Certainly, the analysis of gross profit by a multitude of characteristics such as customer, product, service type, region, brand, etc. became much easier to reconcilable with the use of SAP CO-PA, but when we tried to allocate indirect costs to the same characteristics, we found that we were skewing the results.

The impact of activity based costing

Activity Based Costing

If you look at the example above, the left hand table shows the results when you are using CO-PA apportionment methods, whereas what you really want to see are the results on the right!

What about the horror stories of trying to implement ABC?

I then came across an activity-based management tool back in the early 2000’s which a client of mine invested a lot of time and effort in implementing.

Unfortunately, this took the guise of a huge black box which no one, excepting the consultant who had designed and implemented it really understood! (I guess many of the readers of this will have had some similar experiences that they try hard to forget).

This meant that the solution quickly fell into disrepute, because no one could reconcile the results thrown out by it and it was very costly to maintain.

Following that experience, I personally decided that ABC had a very poor benefits case due to:

  • The nature of the data it required from day one
  • The maintenance efforts
  • The impossibility of reconciliation of the results
  • The length of time it takes to run the allocations on a regular basis

So, what changed MY mind?

When SAP acquired BusinessObjects it included a niche product called Profitability and Cost Management which instantly interested me as a potential solution for this missing functionality.

When I investigated further, it seemed to have answers to the negative points I cited earlier:

  • Can work at any level you have the data for, so you can increase complexity as you become more mature in your requirements
  • Owned and administered by Finance, with very friendly visual user interface
  • Full trace-back of results from source posting through to end allocation
  • Real time “in-memory” solution means it can cope easily with large volumes of data.

New way using SAP

Can this help with planning for future growth?

Yes!

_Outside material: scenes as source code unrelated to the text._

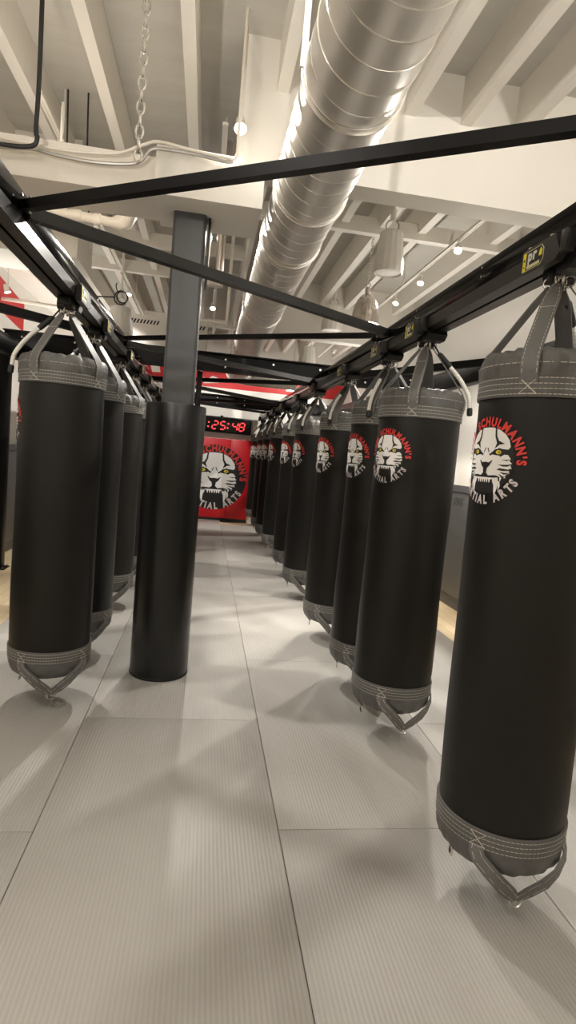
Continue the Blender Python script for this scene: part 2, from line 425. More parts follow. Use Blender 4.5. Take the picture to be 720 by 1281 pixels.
def sheet_mesh(pieces, fn, name, step=0.11, d=0.0007):
    """cut the flat pieces into a fine grid, then lay them on a surface: fn(u, v, lift) -> xyz"""
    keys = []; V = []; F = []; MI = []
    for vs, fs, mk, layer in pieces:
        bm = bmesh.new(); bv = [bm.verts.new((x, y, 0)) for x, y in vs]
        for f in fs:
            try: bm.faces.new([bv[i] for i in f])
            except ValueError: pass
        if step:
            lo = min(v[0] for v in vs); hi = max(v[0] for v in vs)
            k = math.floor(lo/step)+1
            while k*step < hi:
                bmesh.ops.bisect_plane(bm, geom=bm.verts[:]+bm.edges[:]+bm.faces[:], plane_co=(k*step, 0, 0), plane_no=(1, 0, 0)); k += 1
        bm.verts.index_update()
        if mk not in keys: keys.append(mk)
        o = len(V)
        V += [tuple(Vector(fn(v.co.x, v.co.y, (layer+1)*d))*GS) for v in bm.verts]
        for f in bm.faces:
            idx = [v.index for v in f.verts]
            # make every face look outward (+normal of the sheet)
            a = sum(bm_v.co.x*nx.co.y-nx.co.x*bm_v.co.y for bm_v, nx in zip(f.verts, list(f.verts)[1:]+[f.verts[0]]))
            if a < 0: idx.reverse()
            F.append([i+o for i in idx]); MI.append(keys.index(mk))
        bm.free()
    me = bpy.data.meshes.new(name); me.from_pydata(V, [], F)
    for k in keys: me.materials.append(M[k])
    me.polygons.foreach_set('material_index', MI); me.update()
    return me

# ------------------------------------------------------------------ punching bag
# local frame: z=0 is 0.30 m above the floor; the emblem faces local -Y
RB = 0.18; ZB0, ZB1 = .2146, 1.397    # vinyl from world 0.515 to 1.697
def on_bag(u, v, lift, R=.118, zc=1.225):
    a = -PI/2 + u*R/RB
    return ((RB+lift)*math.cos(a), (RB+lift)*math.sin(a), zc+v*R)
def cyl_pt(ang, r, z): return Vector((r*math.sin(ang), -r*math.cos(ang), z))   # ang from emblem, + to the viewer's right

def stitch_rows(b, zs, r, n=96):
    b.mat(M['thread'])
    for z in zs:
        for i in range(n):
            a0 = 2*PI*(i+.08)/n; a1 = 2*PI*(i+.86)/n
            vs = [cyl_pt(a, r, z+s*.0008) for s in (-1, 1) for a in (a0, a1)]
            b.add(vs, [(0,1,3,2)])
def stitch_cross(b, ang, z0, z1, r, w=.022):
    b.mat(M['thread'])
    da = w/r
    def line(p, q):
        (a0, y0), (a1, y1) = p, q; k = 4
        for i in range(k):
            ta, tb = i/k, (i+1)/k
            A = (a0+(a1-a0)*ta, y0+(y1-y0)*ta); B = (a0+(a1-a0)*tb, y0+(y1-y0)*tb)
            h = .0012
            b.add([cyl_pt(A[0]-h/r*1.2, r, A[1]-h*.3), cyl_pt(A[0]+h/r*1.2, r, A[1]+h*.3), cyl_pt(B[0]+h/r*1.2, r, B[1]+h*.3), cyl_pt(B[0]-h/r*1.2, r, B[1]-h*.3)], [(0,1,2,3)])
    line((ang-da, z0), (ang+da, z1)); line((ang-da, z1), (ang+da, z0))
    for z in (z0, z1):
        b.add([cyl_pt(ang-da, r, z-.001), cyl_pt(ang+da, r, z-.001), cyl_pt(ang+da, r, z+.001), cyl_pt(ang-da, r, z+.001)], [(0,1,2,3)])

GS = U
STRAPS = [math.radians(a) for a in (-45, 45, 135, -135)]
def make_bag():
    t = thing('hanging_punching_bag', '', 'punching bag', (0, 0, 0))
    # vinyl sleeve with faint dents from use
    n = 72; zs = [ZB0+(ZB1-ZB0)*i/30 for i in range(31)]
    vs = []; fs = []
    for z in zs:
        for j in range(n):
            a = 2*PI*j/n
            q = RB + .0014*math.sin(3*a+z*5)+.0011*math.sin(2*a-z*9)
            if z in (zs[0], zs[-1]): q = RB-.001
            vs.append(cyl_pt(a, q-.0012, z))
    for i in range(30):
        for j in range(n): fs.append((i*n+j, i*n+(j+1) % n, (i+1)*n+(j+1) % n, (i+1)*n+j))
    mb('vinyl').add(vs, fs).build('sleeve', t)
    link('emblem', sheet_mesh(emblem_pieces(False), lambda u, v, l: on_bag(u, v, l+.0016), 'emblem'), t)
    # stitched collar and gathered top
    b = mb('nylon').lathe([(RB-.004, ZB1-.004), (RB+.003, ZB1-.004), (RB+.0045, ZB1+.001), (RB+.0035, ZB1+.024), (RB+.0035, ZB1+.046), (RB-.004, ZB1+.052)], 64)
    stitch_rows(b, [ZB1+.0035, ZB1+.017, ZB1+.030, ZB1+.044], RB+.0052)
    for a in STRAPS: stitch_cross(b, a, ZB1+.004, ZB1+.043, RB+.0056)
    b.build('collar', t)
    n = 120; rows_ = [(RB+.001, .046, 0), (RB+.003, .058, .0025), (RB+.0035, .078, .004), (RB+.001, .098, .004), (RB-.006, .112, .004), (RB-.018, .121, .005), (RB-.05, .124, .006), (RB-.10, .118, .006), (.02, .112, .002)]
    vs = []; fs = []
    for r, dz, am in rows_:
        for j in range(n):
            a = 2*PI*j/n
            w = am*1.5*(math.sin(17*a+dz*30)*.6+math.sin(29*a+1.3-dz*20)*.4+math.sin(11*a+2.1)*.5)
            vs.append(cyl_pt(a, r+w*.8, ZB1+dz+w*.5))
    for i in range(len(rows_)-1):
        for j in range(n): fs.append((i*n+j, i*n+(j+1) % n, (i+1)*n+(j+1) % n, (i+1)*n+j))
    b = mb('nylon').add(vs, fs); stitch_rows(b, [ZB1+.082], RB+.0075, 60)
    b.build('gathered_top', t)
    # bottom collar and rounded base
    b = mb('nylon').lathe([(RB-.004, ZB0+.004), (RB+.003, ZB0+.004), (RB+.0045, ZB0), (RB+.0035, ZB0-.025), (RB+.003, ZB0-.05), (RB-.004, ZB0-.055)], 64)
    stitch_rows(b, [ZB0-.004, ZB0-.017, ZB0-.030, ZB0-.043], RB+.0052)
    for a in STRAPS: stitch_cross(b, a, ZB0-.043, ZB0-.004, RB+.0056)
    b.build('bottom_collar', t)
    rows_ = [(RB, -.046, 0), (RB+.001, -.06, .0015), (RB-.003, -.085, .0025), (RB-.014, -.108, .003), (RB-.034, -.126, .0035), (RB-.066, -.139, .003), (RB-.11, -.146, .002), (.01, -.148, 0)]
    vs = []; fs = []
    for r, dz, am in rows_:
        for j in range(n):
            a = 2*PI*j/n
            w = am*1.5*(math.sin(13*a+dz*30)*.6+math.sin(23*a+.7)*.5)
            vs.append(cyl_pt(a, r+w, ZB0+dz+w*.3))
    for i in range(len(rows_)-1):
        for j in range(n): fs.append((i*n+j, i*n+(j+1) % n, (i+1)*n+(j+1) % n, (i+1)*n+j))
    mb('nylon').add(vs, fs).build('rounded_base', t)
    # four hanging straps
    for a in STRAPS:
        rad = Vector((math.sin(a), -math.cos(a), 0))
        pts = [(RB+.0005, ZB1+.030), (RB+.006, ZB1+.053), (RB+.009, ZB1+.088), (RB-.006, ZB1+.122), (.136, ZB1+.172), (.096, ZB1+.225), (.062, ZB1+.270), (.042, ZB1+.295), (.026, ZB1+.318)]
        P = [rad*r+Vector((0, 0, z)) for r, z in pts]
        nr = [rad]*3+[rad+Vector((0, 0, .6))]*6
        wd = [.046]*6+[.046, .038, .020]
        b = mb('webbing').ribbon(P, nr, wd, .004)
        # contrast stitching along both edges
        b.mat(M['thread'])
        for i in range(1, len(P)-1):
            d = (P[i+1]-P[i]); nn = Vector(nr[i]).normalized(); nn = (nn-d.normalized()*nn.dot(d.normalized())).normalized(); x = d.normalized().cross(nn)
            k = max(1, int(d.length/.012))
            for s in (-1, 1):
                for q in range(k):
                    p0 = P[i]+d*(q+.15)/k; p1 = P[i]+d*(q+.8)/k
                    w0 = wd[i]+(wd[i+1]-wd[i])*(q+.15)/k; w1 = wd[i]+(wd[i+1]-wd[i])*(q+.8)/k
                    e0 = x*s*(w0/2-.005); e1 = x*s*(w1/2-.005); o_ = nn*.0027
                    b.add([p0+e0-x*.0008+o_, p0+e0+x*.0008+o_, p1+e1+x*.0008+o_, p1+e1-x*.0008+o_], [(0,1,2,3)])
        i = 5; d = (P[6]-P[5]).normalized(); nn = (Vector(nr[5]).normalized()); nn = (nn-d*nn.dot(d)).normalized(); x = d.cross(nn); pp = P[5]+d*.022+nn*.0029
        b.add([pp-x*.02-d*.001, pp+x*.02-d*.001, pp+x*.02+d*.001, pp-x*.02+d*.001], [(0,1,2,3)])
        s = b.build('hanging_strap', t)
        # ring in the sewn loop at the strap's end
        e = P[-1]; r2 = MB().mat(M['steel']); r2.ring(e+Vector((0, 0, .010)), .015, .0028, Vector((-rad.y, rad.x, 0)), 16, 6); r2.build('strap_ring', s)
    # carabiners gathering the four rings
    for s in (-1, 1):
        b = MB().mat(M['steel']); b.ring((s*.012, 0, ZB1+.347), .027, .0035, (.25*s, 1, 0), 20, 6, sx=.5)
        b.build('carabiner', t)
    # V-shaped bottom strap hanging under one side, with its ring
    def vstrap(angA, angB, tip_r, tip_z):
        mid = (angA+angB)/2; tip = cyl_pt(mid, tip_r, tip_z)
        b = mb('webbing')
        for a, sg in ((angA, 1), (angB, -1)):
            m_ = cyl_pt(mid, 1, 0)
            P = [cyl_pt(a, RB+.0005, ZB0-.040), cyl_pt(a, RB+.006, ZB0-.056), cyl_pt(a+sg*.06, RB+.010, ZB0-.075)]
            q = P[-1]; P += [q.lerp(tip, .25)+m_*.020, q.lerp(tip, .5)+m_*.022, q.lerp(tip, .78)+m_*.010, tip]
            nr = [cyl_pt(a, 1, 0)]*2+[cyl_pt(a+sg*.2, 1, -.1)]+[cyl_pt(a+sg*.45, 1, -.2), cyl_pt(mid, 1, -.25), cyl_pt(mid, 1, -.25), cyl_pt(mid, 1, -.25)]
            b.mat(M['webbing']).ribbon(P, nr, [.042]*6+[.026], .004)
            b.mat(M['thread'])
            for i in range(len(P)-1):
                d = P[i+1]-P[i]; dn = d.normalized(); nn = Vector(nr[i]).normalized(); nn = (nn-dn*nn.dot(dn)).normalized(); x = dn.cross(nn)
                for s in (-1, 1):
                    e = x*s*.012 if i < len(P)-2 else x*s*.009
                    for side in (1, -1):
                        o_ = nn*.0027*side
                        b.add([P[i]+d*.08+e-x*.0008+o_, P[i]+d*.08+e+x*.0008+o_, P[i]+d*.92+e+x*.0008+o_, P[i]+d*.92+e-x*.0008+o_], [(0,1,2,3)])
        o = b.build('bottom_strap', t)
        r2 = MB().mat(M['steel']); tan = cyl_pt(mid+PI/2, 1, 0)
        r2.ring(tip+Vector((0, 0, -.008)), .018, .0034, cyl_pt(mid, 1, 0), 18, 6); r2.build('bottom_ring', o)
    vstrap(math.radians(45), math.radians(135), .135, .012)
    # short tab with a D-ring on the other side
    a = math.radians(-15)
    P = [cyl_pt(a, RB-.008, ZB0-.10), cyl_pt(a, RB-.035, ZB0-.132), cyl_pt(a, RB-.05, ZB0-.148)]
    tb = mb('webbing').ribbon(P, [cyl_pt(a, 1, -.6)]*3, .028, .005).build('ring_tab', t)
    r2 = MB().mat(M['steel']); r2.ring(cyl_pt(a, RB-.052, ZB0-.166), .021, .0036, cyl_pt(a, 1, 0), 18, 6); r2.build('bottom_ring', tb)
    # cord with black grip and white ribbed sleeve hooked to the carabiner (own rotation per bag)
    h = bpy.data.objects.new('cord_handle', None)
    P = [(.012,0,ZB1+.345), (.035,0,ZB1+.325), (.058,0,ZB1+.292)]
    b = mb('rubber').tube(P, .0035, 8)
    b.tube([(.056,0,ZB1+.294), (.063,0,ZB1+.285), (.108,0,ZB1+.238), (.114,0,ZB1+.232)], [.008,.0125,.0125,.009], 14)
    w = b.mat(M['sleeve'])
    path = [Vector((.108,0,ZB1+.238)), Vector((.148,0,ZB1+.196)), Vector((.182,0,ZB1+.150)), Vector((.205,0,ZB1+.105)), Vector((.212,0,ZB1+.062))]
    fine = []; rr = []
    K = 60
    for i in range(K+1):
        u = i/K*(len(path)-1); j = min(int(u), len(path)-2); f = u-j
        p0 = path[max(j-1,0)]; p1 = path[j]; p2 = path[j+1]; p3 = path[min(j+2,len(path)-1)]
        fine.append(.5*((2*p1)+(p2-p0)*f+(2*p0-5*p1+4*p2-p3)*f*f+(3*p1-p0-3*p2+p3)*f**3)); rr.append(.0085+(.0016 if i % 3 == 0 else 0))
    w.tube(fine, rr, 12)
    e = fine[-1]; b.mat(M['rubber']).tube([e, e+Vector((.002,0,-.006)), e+Vector((.004,0,-.03)), e+Vector((.0045,0,-.034))], [.009,.012,.012,.008], 14)
    b.build('cord_handle', t)
    return t

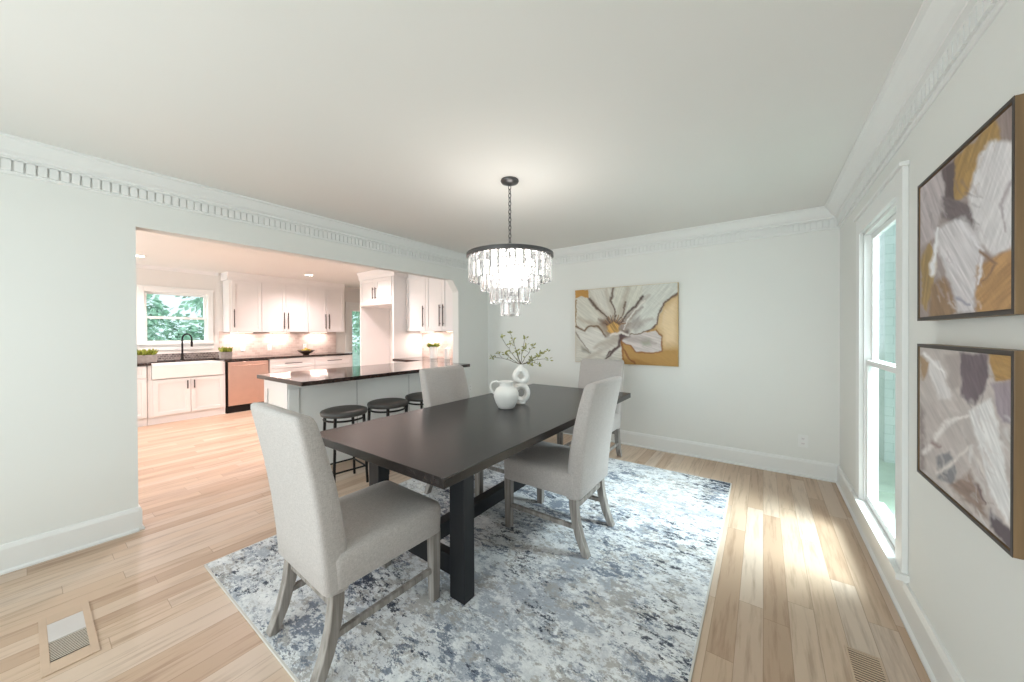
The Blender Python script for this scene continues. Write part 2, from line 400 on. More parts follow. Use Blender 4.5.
# kitchen shell
KX = -8.0
KW = (1.13, 1.91, 1.20, 2.03); KD = (4.52, 5.35, .02, 2.0)
b = MB()
b.box(KX-.15, KX, REAR, KW[0], 0, ZC); b.box(KX-.15, KX, KW[1], KD[0], 0, ZC); b.box(KX-.15, KX, KD[1], 5.9, 0, ZC)
b.box(KX-.15, KX, KW[0], KW[1], 0, KW[2]); b.box(KX-.15, KX, KW[0], KW[1], KW[3], ZC); b.box(KX-.15, KX, KD[0], KD[1], KD[3], ZC)
struct(b.build('wall_kitchen', M_pinkwall))
KB = 4.21
b = MB(); b.box(-6.08, XL-LW, KB, KB+.12, 0, ZC); b.box(-6.08, -5.96, KB+.12, 5.9, 0, ZC); b.box(KX, -5.96, 5.75, 5.9, 0, ZC)
struct(b.build('wall_kitchen_back', M_pinkwall))

# baseboards
def base_prof(d=1): return [(0, 0), (.030*d, 0), (.030*d, .012), (.018*d, .020), (.018*d, .135), (.010*d, .158), (0, .160)]
b = MB(); b.prism([(XL+u, z) for u, z in base_prof()], 'y', REAR, OY0)
b.prism([(OY0+u*.9, z) for u, z in base_prof()], 'x', XL-LW, XL+.018)
b.prism([(XL+u, z) for u, z in base_prof()], 'y', OY1, YB); struct(b.build('baseboard_left', M_trim))
b = MB(); b.prism([(YB-u, z) for u, z in base_prof()], 'x', XL, XR); struct(b.build('baseboard_back', M_trim))
b = MB(); b.prism([(XR-u, z) for u, z in base_prof()], 'y', REAR, YB); struct(b.build('baseboard_right', M_trim))

# crown with dentils
def crown(name, axis, wallpos, d, a0, a1):
    b = MB()
    prof = [(0, ZC), (.115, ZC), (.115, ZC-.012), (.100, ZC-.018), (.085, ZC-.040), (.060, ZC-.072), (.040, ZC-.086), (.040, ZC-.098), (.024, ZC-.104), (.024, ZC-.112), (.012, ZC-.112), (.012, 2.256), (.006, 2.250), (0, 2.250)]
    b.prism([(wallpos+d*u, z) for u, z in prof], axis, a0, a1)
    n = int((a1-a0)/.041)
    for i in range(n):
        t = a0+.02+i*.041
        if axis == 'y': b.box(wallpos+d*.010, wallpos+d*.024, t, t+.032, 2.268, ZC-.110)
        else: b.box(t, t+.032, wallpos+d*.010, wallpos+d*.024, 2.268, ZC-.110)
    return struct(b.build(name, M_trim))
crown('trim_1', 'y', XL, 1, REAR, YB)
crown('trim_2', 'x', YB, -1, XL, XR)
crown('trim_3', 'y', XR, -1, REAR, YB)

# right window
w = struct(link('window_1', None))
cx0, cx1 = XR-.022, XR
b = MB(); b.box(cx0, cx1, WY0-.10, WY0, WZ0, WZ1+.11); b.box(cx0, cx1, WY1, WY1+.10, WZ0, WZ1+.11); b.box(cx0, cx1, WY0, WY1, WZ1, WZ1+.11)
b.box(cx0-.012, cx1, WY0-.11, WY1+.11, WZ1+.11, WZ1+.13)
b.build('casing', M_trim, w, bevel=.003)
b = MB(); b.box(XR-.045, XR, WY0-.12, WY1+.12, WZ0-.026, WZ0+.004); b.box(XR, XR+.10, WY0+.001, WY1-.001, WZ0+.0005, WZ0+.004); b.build('sill', M_trim, w)
b = MB(); b.box(cx0+.006, cx1, WY0-.10, WY1+.10, WZ0-.10, WZ0-.028); b.build('apron', M_trim, w, bevel=.003)
b = MB(); b.box(XR, XR+.07, WY0, WY0+.018, WZ0, WZ1); b.box(XR, XR+.07, WY1-.018, WY1, WZ0, WZ1); b.box(XR, XR+.07, WY0, WY1, WZ1-.018, WZ1); b.build('jamb', M_trim, w)
ZM = 1.13
def sash(x0, z0, z1):
    b = MB(); y0, y1 = WY0+.018, WY1-.018
    q = .034
    b.box(x0, x0+.022, y0, y0+q, z0, z1); b.box(x0, x0+.022, y1-q, y1, z0, z1)
    b.box(x0, x0+.022, y0+q, y1-q, z0, z0+.045); b.box(x0, x0+.022, y0+q, y1-q, z1-q, z1)
    s = b.build('sash', M_trim, w, bevel=.003)
    b = MB(); b.box(x0+.009, x0+.014, y0+q, y1-q, z0+.045, z1-q); b.build('pane', M_glass, s)
sash(XR+.010, WZ0+.005, ZM+.02); sash(XR+.034, ZM-.02, WZ1-.018)
# kitchen window
w = struct(link('window_2', None))
y0, y1, z0, z1 = KW
b = MB(); c = .075
b.box(KX, KX+.022, y0-c, y0, z0-.02, z1+c); b.box(KX, KX+.022, y1, y1+c, z0-.02, z1+c); b.box(KX, KX+.022, y0, y1, z1, z1+c); b.box(KX, KX+.03, y0-c-.01, y1+c+.01, z1+c, z1+c+.02)
b.build('casing', M_trim, w, bevel=.003)
b = MB(); b.box(KX-.1, KX+.05, y0-c-.02, y1+c+.02, z0-.03, z0); b.box(KX, KX+.018, y0-c, y1+c, z0-.12, z0-.03); b.build('sill', M_trim, w, bevel=.003)
for (a, e, xx) in ((z0, (z0+z1)/2+.015, KX-.06), ((z0+z1)/2-.015, z1, KX-.1)):
    b = MB(); b.box(xx, xx+.035, y0, y0+.035, a, e); b.box(xx, xx+.035, y1-.035, y1, a, e); b.box(xx, xx+.035, y0+.035, y1-.035, a, a+.035); b.box(xx, xx+.035, y0+.035, y1-.035, e-.035, e)
    s = b.build('sash', M_trim, w)
    b = MB(); b.box(xx+.014, xx+.02, y0+.035, y1-.035, a+.035, e-.035); b.build('pane', M_glass, s)
# unseen rear windows behind the camera, added to let fill light in
for wname, (x0, x1, z0, z1) in (('fill_window_3', RW), ('fill_window_4', KR)):
    w = struct(link(wname, None)); b = MB()
    b.box(x0-.1, x0, REAR, REAR+.022, z0, z1+.1); b.box(x1, x1+.1, REAR, REAR+.022, z0, z1+.1); b.box(x0, x1, REAR, REAR+.022, z1, z1+.1); b.box(x0-.12, x1+.12, REAR, REAR+.05, z0-.03, z0)
    for xx in (x0, (x0+x1)/2-.04, x1-.05): b.box(xx, xx+.05 if xx != (x0+x1)/2-.04 else xx+.08, REAR-.08, REAR-.03, z0, z1)
    for zz in (z0, (z0+z1)/2-.02, z1-.05): b.box(x0, x1, REAR-.08, REAR-.03, zz, zz+.05)
    b.build('window_frame', M_trim, w)
    b = MB(); b.box(x0, x1, REAR-.058, REAR-.052, z0, z1); b.build('pane', M_glass, w)
# glazed kitchen door
d = struct(link('door_1', None))
y0, y1, z0, z1 = KD
b = MB(); b.box(KX, KX+.022, y0-.09, y0, 0, z1+.09); b.box(KX, KX+.022, y1, y1+.09, 0, z1+.09); b.box(KX, KX+.022, y0, y1, z1, z1+.09); b.build('casing', M_trim, d, bevel=.003)
b = MB(); xx = KX-.07
b.box(xx, xx+.04, y0, y0+.10, z0, z1); b.box(xx, xx+.04, y1-.10, y1, z0, z1); b.box(xx, xx+.04, y0+.1, y1-.1, z0, z0+.2); b.box(xx, xx+.04, y0+.1, y1-.1, z1-.12, z1)
s = b.build('door_frame', M_trim, d, bevel=.003)
b = MB(); b.box(xx+.017, xx+.023, y0+.1, y1-.1, z0+.2, z1-.12); b.build('pane', M_glass, s)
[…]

I recently worked with a client to take the closed loop process one step further by using a combination of SAP ERP CO-PA actual data and SAP PCM allocations to clearly and regularly analyse true profitability at a granular level never before available, other than using time consuming manual processes.

Moving forwards, the next step will be to integrate SAP PCM allocations into the planning cycle using “pre-allocation” data from SAP BPC and running it through the SAP PCM model to do the calculations, thus allowing SAP PCM to do what it is good at – calculating large volumes of allocation data, and leaving BPC to concentrate on what it is good at – being a planning tool, not a calculator!